Another issue Hinson has heard about is flooded basements.
“We’ve had some calls about flooded basements and standing water in yards,” Hinson said. “But unfortunately with groundwater seepage there isn’t much we can do.”
Another area in Washington County dealing with flooded roadways is the City of Kalona.
“Yesterday A Avenue was closed because there was water over the road there,” City Administrator Ryan Schlabaugh said. “It is back open now.
A Avenue wasn’t the city’s primary concern.
“Our biggest concern was the west drainage ditch by Salverson Creek,” Schlabaugh said, “but it stayed in its banks.”
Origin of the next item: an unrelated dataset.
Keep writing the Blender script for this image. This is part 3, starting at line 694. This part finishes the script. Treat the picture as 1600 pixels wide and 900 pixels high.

Schlabaugh also said the trailer park on the southwest side of town had standing water yesterday but the water was slowly receding today.
He also said the City of Kalona had its public works staff working through the night and had volunteers assisting residents.
“There is water in residents’ basements,” Schlabaugh said. “A lot of sump pumps failed. We’ve loaned out some of our submersible pumps. The fire department has also been assisting residents with pumping out their basements.”